New Mafia rackets in Prostitution
New Mafia rackets in Prostitution

By and large, since the conviction of Lucky Luciano for compulsory prostitution in 1936, the East Coast Mafia has managed to stay clear of convictions for such charges. Luciano was convicted by then–racket buster Thomas E. Dewey for 30 to 50 years, which was a far tougher sentence than had ever been handed out for such a charge.

The eastern mobs howled it was a "bum rap," one handed to Dewey in a frame-up with the perjured testimony of pimps and prostitutes who would say anything to avoid going to jail. To some it was doubtful that Luciano, with the money pouring in from many other rackets, would bother with such "small potatoes" as commercial sex.

This was not a racket ignored in Mafia strongholds such as Capone's Chicago and Ohio, West Virginia and western Pennsylvania, but the New York godfathers kept their men out of such rackets, mainly on the basis that some political elements, in the pocket for the mob, did not want to provoke reform elements against them. Again, it was a case of more important financial fish to fry. Furthermore, practitioners of the sex racket were likely to crack under the pressure and be eager to surrender bigger mafiosi for a way out for themselves.


During the height of the so-called sexual revolution, the New York mobsters insisted they had followed the right course, since "too many broads were giving it away for free and you can't make money out of that." But the attitudes of the eastern mobs changed as law enforcement cracked down hard on Mafia activities.

During this period the other ethnic organized crime gangs pushed hard into new territories, with the Vietnamese, the Chinese and to a lesser extent the Russians and Koreans branching into first massage parlors and then lap dancing clubs and so on. The wise guys saw promise here and got in as well.

But the big money in prostitution remained the independent hooker rings that handled outcall services to customer's homes or hotel rooms. The payoff was much greater, anywhere from $100 to $250, or more. In their need for more revenues the Mafia went into the upscale outcall, or "escort," services.

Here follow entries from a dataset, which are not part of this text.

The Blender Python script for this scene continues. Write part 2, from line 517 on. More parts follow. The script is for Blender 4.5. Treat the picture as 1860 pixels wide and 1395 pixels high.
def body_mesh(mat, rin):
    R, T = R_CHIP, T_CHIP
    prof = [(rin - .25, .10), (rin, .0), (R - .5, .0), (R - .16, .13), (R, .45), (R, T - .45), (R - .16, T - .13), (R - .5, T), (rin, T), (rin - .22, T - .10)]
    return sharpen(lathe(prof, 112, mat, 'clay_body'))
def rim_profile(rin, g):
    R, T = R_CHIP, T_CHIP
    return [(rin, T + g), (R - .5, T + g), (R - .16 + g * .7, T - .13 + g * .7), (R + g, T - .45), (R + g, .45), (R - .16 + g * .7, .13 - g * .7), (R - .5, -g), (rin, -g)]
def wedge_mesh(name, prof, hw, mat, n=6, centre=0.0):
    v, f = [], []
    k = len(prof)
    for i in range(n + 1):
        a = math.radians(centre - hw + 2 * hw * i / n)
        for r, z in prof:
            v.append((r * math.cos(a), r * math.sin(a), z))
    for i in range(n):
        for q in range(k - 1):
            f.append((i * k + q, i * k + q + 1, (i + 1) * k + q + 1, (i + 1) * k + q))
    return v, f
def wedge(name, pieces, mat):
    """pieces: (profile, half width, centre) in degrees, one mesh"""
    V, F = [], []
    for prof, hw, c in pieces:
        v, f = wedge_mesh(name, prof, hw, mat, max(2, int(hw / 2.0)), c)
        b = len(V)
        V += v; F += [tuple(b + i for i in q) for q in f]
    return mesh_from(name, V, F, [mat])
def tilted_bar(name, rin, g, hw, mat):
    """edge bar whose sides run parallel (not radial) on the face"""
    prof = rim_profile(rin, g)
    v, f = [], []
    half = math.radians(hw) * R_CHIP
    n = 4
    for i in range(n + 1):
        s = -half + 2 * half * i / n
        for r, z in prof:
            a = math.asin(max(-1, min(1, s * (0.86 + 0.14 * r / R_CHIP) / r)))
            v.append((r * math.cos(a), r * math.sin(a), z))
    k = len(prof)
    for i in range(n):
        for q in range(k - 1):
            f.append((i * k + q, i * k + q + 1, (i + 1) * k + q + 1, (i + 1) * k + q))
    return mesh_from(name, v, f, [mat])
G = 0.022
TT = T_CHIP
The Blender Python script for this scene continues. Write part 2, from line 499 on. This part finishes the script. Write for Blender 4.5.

A breakthrough in this end of the business may have come in April 2004 when a joint New York Organized Crime Task Force, the police department, and the FBI looked into the illegal gambling activities of the Gambino crime family on Staten Island. They wiretapped a social club on Fingerboard Road and noticed some known leaders in the sex racket visiting there.

Trailing these individuals they uncovered a series of corporate fronts and escort services with such names as Gentlemen's Delight, Day Dreams and Personal Touch that charged customers $250 for sex. The outfits were said to send out 15 to 20 limousine drivers to dispatch 30 to 40 prostitutes each day. Billings were done by merchant accounts held by escort services or limousine companies and in one case by a company that hired musical bands for weddings.

The task forces arrested 16 people on charges of enterprise corruption and two others for falsifying business records and promoting prostitution and money laundering, activities of interest especially to the mobs. The media saw this as more than a simple sex business but an important field for the mobs, their gambling and other activities. The new Mafia saw the broad field of paid sex as becoming a major profit center in the 21st century.